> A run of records
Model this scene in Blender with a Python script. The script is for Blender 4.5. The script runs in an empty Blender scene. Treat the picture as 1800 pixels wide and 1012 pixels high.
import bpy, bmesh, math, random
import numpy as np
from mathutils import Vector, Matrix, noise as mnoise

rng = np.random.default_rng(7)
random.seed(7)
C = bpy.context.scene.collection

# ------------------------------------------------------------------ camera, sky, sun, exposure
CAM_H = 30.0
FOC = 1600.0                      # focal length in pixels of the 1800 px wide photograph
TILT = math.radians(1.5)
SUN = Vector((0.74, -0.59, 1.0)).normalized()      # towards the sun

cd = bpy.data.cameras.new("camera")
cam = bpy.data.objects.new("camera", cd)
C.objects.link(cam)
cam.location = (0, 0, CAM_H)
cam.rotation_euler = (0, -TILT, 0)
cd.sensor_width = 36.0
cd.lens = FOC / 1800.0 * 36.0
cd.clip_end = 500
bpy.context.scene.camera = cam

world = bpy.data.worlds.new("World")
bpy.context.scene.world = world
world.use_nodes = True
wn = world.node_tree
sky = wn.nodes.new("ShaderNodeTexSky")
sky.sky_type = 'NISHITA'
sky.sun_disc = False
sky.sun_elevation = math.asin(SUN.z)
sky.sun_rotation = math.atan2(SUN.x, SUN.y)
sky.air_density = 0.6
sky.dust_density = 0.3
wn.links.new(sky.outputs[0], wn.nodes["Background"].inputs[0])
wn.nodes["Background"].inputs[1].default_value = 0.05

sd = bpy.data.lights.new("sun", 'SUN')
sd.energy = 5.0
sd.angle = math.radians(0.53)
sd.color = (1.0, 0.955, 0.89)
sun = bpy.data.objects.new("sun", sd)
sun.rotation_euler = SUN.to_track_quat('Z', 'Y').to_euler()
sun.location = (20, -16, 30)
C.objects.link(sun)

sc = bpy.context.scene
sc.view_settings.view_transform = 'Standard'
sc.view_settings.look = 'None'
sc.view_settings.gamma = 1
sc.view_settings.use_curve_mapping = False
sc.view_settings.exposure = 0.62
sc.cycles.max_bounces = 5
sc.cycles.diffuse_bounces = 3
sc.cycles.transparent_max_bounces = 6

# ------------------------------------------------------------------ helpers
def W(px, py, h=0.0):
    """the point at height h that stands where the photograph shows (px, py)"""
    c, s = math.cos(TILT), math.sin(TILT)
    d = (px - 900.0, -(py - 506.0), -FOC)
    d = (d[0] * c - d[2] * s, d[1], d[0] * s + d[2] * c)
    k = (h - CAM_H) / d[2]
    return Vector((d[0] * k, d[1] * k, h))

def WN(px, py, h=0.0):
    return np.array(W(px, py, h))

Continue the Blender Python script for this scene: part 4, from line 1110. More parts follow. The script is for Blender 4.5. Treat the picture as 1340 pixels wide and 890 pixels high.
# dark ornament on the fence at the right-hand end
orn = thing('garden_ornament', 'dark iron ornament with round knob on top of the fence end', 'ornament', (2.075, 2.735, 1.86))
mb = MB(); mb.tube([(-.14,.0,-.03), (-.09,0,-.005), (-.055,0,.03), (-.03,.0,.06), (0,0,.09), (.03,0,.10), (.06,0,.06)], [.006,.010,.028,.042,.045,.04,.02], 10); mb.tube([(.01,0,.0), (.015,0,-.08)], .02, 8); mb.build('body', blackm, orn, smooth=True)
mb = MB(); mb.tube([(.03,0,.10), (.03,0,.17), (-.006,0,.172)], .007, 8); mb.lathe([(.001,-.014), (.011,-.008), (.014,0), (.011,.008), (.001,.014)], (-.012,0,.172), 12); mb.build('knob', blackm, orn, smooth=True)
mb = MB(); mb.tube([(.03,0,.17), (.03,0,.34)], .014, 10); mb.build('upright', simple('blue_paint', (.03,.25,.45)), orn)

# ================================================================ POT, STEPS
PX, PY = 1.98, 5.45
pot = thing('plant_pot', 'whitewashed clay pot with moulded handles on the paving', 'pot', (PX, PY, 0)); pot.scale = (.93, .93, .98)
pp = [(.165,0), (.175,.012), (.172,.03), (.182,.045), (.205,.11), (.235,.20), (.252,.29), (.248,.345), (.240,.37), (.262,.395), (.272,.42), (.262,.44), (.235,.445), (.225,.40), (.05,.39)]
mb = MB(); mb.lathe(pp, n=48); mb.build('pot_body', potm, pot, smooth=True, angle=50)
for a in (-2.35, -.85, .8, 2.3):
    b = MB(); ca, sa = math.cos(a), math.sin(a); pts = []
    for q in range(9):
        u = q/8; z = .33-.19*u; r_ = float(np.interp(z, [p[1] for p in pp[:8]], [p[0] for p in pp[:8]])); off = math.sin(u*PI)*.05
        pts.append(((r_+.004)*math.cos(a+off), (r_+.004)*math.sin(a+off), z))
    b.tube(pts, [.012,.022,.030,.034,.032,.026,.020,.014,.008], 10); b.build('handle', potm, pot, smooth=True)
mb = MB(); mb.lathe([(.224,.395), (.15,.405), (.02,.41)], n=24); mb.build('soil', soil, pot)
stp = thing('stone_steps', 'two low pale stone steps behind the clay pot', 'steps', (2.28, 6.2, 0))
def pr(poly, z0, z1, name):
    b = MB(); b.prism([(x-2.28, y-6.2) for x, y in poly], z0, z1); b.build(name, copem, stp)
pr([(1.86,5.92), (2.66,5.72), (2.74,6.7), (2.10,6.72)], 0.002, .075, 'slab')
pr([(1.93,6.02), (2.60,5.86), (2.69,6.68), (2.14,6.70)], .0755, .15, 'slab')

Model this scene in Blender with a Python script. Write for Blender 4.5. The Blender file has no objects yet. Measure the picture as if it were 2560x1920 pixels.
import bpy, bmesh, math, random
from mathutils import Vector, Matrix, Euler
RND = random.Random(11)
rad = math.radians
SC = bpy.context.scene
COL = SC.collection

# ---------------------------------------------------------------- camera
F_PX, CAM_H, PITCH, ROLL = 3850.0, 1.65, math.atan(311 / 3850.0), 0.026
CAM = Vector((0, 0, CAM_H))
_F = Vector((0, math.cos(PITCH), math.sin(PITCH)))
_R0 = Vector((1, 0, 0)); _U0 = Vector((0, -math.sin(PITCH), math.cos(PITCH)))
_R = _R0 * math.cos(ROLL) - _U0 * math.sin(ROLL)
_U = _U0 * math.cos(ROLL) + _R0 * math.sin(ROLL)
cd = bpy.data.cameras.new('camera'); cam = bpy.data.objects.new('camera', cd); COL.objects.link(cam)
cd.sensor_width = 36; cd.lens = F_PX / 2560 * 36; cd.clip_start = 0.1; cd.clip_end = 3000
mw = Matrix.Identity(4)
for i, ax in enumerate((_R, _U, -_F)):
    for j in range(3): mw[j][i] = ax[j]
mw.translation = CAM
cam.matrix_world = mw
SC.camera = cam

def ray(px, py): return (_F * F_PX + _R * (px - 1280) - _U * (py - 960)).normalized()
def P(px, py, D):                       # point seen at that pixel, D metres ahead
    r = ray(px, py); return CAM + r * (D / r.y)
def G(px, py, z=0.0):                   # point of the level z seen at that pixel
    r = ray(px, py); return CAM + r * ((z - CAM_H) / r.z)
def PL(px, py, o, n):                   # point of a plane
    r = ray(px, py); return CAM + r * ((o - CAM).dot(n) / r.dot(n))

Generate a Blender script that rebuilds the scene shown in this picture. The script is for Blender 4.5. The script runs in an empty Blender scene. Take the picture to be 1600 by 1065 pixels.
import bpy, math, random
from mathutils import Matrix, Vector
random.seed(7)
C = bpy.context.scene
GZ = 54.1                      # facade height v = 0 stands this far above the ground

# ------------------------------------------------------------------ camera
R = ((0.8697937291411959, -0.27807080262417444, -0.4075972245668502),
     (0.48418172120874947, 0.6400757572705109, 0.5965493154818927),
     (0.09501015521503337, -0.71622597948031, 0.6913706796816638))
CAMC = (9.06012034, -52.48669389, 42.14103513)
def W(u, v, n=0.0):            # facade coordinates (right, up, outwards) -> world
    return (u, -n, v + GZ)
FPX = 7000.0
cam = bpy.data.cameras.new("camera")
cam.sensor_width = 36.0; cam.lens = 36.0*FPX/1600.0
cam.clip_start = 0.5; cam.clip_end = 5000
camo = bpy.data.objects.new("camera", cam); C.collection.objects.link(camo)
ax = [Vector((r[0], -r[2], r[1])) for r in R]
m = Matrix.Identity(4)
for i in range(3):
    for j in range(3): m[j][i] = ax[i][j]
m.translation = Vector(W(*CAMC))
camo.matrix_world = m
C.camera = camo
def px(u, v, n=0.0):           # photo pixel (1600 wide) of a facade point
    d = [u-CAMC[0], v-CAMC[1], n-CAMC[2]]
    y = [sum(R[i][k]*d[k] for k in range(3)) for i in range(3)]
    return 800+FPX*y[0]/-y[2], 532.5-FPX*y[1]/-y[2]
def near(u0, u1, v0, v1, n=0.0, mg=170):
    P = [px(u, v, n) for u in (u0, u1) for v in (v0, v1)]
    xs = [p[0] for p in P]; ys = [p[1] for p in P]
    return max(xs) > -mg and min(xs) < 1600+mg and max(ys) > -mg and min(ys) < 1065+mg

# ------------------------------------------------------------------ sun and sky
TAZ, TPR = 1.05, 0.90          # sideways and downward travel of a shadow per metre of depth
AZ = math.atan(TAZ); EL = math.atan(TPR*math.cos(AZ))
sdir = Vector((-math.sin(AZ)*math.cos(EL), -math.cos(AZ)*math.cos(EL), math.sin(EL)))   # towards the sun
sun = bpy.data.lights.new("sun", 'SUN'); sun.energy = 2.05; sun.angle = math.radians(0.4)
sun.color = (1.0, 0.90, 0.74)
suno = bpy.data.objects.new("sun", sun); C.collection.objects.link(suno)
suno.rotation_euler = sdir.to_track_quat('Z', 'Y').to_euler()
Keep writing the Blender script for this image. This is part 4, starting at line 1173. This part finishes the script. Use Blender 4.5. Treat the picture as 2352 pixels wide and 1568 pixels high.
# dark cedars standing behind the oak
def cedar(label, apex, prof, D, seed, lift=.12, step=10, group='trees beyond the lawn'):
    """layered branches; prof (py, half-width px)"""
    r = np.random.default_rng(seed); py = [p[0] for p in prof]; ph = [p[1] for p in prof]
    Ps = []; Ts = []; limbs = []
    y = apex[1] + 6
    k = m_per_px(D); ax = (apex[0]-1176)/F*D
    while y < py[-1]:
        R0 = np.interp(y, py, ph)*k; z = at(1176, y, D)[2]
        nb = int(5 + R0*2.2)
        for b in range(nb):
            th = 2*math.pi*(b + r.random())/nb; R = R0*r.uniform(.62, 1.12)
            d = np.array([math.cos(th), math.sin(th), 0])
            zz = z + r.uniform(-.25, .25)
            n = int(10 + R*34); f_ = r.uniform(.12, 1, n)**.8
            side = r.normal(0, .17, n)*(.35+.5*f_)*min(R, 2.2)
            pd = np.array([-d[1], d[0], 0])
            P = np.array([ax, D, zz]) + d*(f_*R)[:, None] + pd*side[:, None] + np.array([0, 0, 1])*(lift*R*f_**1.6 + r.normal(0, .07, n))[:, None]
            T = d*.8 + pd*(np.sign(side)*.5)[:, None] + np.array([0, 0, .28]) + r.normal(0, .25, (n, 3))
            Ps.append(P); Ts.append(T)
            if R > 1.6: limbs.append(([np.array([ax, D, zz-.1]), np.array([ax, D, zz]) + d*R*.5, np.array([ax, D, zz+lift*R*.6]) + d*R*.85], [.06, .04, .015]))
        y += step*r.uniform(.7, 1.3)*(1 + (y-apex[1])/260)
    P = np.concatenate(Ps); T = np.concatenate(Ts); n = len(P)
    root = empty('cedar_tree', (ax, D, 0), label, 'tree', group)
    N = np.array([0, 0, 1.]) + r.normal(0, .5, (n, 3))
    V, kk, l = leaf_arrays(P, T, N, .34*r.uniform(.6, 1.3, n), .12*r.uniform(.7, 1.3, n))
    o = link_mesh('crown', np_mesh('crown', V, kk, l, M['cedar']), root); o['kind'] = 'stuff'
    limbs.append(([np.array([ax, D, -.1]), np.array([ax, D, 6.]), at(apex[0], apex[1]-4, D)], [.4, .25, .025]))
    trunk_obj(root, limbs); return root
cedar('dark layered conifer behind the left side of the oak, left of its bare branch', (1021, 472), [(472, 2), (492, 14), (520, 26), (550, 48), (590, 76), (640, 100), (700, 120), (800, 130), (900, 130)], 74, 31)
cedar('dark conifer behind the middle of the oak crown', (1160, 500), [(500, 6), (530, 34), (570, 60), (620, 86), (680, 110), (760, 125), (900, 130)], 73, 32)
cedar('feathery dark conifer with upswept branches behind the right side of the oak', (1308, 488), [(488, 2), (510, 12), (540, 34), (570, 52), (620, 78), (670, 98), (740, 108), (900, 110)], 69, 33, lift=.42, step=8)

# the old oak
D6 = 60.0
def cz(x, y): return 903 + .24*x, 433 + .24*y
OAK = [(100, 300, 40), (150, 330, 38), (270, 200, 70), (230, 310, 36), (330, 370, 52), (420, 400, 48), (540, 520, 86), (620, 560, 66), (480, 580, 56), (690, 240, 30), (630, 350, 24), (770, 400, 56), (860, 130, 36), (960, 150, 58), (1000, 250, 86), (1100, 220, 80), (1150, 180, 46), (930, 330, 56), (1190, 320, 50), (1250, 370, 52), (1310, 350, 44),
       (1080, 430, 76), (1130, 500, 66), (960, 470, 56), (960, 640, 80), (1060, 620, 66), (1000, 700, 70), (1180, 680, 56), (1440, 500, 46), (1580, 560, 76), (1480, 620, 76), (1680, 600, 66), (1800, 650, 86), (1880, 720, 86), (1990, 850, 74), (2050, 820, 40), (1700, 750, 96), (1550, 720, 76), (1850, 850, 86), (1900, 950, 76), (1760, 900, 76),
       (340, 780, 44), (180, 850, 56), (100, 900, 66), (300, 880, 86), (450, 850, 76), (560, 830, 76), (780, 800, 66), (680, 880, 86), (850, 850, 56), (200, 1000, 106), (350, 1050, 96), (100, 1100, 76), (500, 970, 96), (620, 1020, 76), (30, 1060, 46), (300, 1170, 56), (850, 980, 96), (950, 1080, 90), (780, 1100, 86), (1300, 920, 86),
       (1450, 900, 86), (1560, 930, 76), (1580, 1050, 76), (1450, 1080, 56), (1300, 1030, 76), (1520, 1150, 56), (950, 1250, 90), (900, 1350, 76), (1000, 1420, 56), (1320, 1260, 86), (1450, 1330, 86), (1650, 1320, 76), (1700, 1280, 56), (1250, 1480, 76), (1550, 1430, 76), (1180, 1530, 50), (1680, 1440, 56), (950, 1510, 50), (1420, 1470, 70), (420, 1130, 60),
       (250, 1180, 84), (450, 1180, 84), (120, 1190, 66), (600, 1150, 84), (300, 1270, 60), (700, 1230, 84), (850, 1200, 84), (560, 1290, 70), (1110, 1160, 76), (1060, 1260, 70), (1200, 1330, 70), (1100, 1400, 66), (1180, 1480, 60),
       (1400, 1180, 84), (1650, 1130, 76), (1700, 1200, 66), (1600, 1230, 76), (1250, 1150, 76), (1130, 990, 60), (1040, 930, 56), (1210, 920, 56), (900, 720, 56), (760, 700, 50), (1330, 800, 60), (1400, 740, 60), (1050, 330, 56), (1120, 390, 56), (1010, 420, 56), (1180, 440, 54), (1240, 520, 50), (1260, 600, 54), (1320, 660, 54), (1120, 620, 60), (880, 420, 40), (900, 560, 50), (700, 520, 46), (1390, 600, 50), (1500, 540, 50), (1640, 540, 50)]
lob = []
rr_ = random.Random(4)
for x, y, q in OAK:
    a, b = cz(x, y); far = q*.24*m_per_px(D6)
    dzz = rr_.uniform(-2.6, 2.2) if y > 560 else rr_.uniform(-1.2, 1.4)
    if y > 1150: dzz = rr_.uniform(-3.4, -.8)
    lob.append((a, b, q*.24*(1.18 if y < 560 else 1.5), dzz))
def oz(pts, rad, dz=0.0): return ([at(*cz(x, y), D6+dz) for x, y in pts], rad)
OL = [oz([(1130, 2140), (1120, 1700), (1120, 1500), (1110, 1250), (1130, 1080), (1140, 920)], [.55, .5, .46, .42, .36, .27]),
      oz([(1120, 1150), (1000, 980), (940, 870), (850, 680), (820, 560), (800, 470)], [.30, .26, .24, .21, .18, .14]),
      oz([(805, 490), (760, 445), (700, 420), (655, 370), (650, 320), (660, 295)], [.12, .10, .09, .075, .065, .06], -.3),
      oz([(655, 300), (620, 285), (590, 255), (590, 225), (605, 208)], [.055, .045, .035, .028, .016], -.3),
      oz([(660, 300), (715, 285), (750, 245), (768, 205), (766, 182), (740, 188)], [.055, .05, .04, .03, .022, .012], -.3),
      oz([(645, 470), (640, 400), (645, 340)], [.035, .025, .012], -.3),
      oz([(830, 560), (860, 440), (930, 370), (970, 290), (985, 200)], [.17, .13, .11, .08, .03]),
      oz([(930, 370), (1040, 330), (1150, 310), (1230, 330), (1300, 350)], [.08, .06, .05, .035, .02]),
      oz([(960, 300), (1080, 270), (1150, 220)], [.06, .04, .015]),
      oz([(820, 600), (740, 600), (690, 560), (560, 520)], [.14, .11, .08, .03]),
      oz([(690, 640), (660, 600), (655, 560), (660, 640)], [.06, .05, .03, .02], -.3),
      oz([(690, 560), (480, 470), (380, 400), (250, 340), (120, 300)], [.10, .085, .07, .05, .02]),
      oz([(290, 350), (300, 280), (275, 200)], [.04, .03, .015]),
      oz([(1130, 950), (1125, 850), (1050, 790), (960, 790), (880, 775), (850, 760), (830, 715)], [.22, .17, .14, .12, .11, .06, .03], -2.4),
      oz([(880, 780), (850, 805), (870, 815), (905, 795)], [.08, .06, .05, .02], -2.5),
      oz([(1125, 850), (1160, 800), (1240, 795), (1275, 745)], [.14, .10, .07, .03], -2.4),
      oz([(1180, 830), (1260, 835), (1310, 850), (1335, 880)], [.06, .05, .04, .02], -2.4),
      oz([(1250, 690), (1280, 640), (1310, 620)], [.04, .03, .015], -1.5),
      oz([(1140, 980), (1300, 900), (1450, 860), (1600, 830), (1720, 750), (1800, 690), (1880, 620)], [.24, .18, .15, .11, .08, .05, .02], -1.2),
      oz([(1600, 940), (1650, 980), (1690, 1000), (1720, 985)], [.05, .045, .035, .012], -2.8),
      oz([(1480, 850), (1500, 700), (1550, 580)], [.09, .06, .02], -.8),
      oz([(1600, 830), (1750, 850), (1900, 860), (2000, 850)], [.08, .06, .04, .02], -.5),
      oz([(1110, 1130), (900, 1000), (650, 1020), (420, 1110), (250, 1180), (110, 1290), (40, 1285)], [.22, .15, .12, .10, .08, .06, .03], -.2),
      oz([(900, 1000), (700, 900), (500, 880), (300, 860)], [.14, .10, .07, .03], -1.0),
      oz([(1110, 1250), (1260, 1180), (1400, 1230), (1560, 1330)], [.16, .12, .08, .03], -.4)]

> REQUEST
Begin at the line that has "Model this scene in Blender with a Python script. Write", stop after the line that has "COL = SC.collection", and repeat exactly those lines, nothing more.

> SOLUTION BELOW
Model this scene in Blender with a Python script. Write for Blender 4.5. The Blender file has no objects yet. Measure the picture as if it were 2560x1920 pixels.
import bpy, bmesh, math, random
from mathutils import Vector, Matrix, Euler
RND = random.Random(11)
rad = math.radians
SC = bpy.context.scene
COL = SC.collection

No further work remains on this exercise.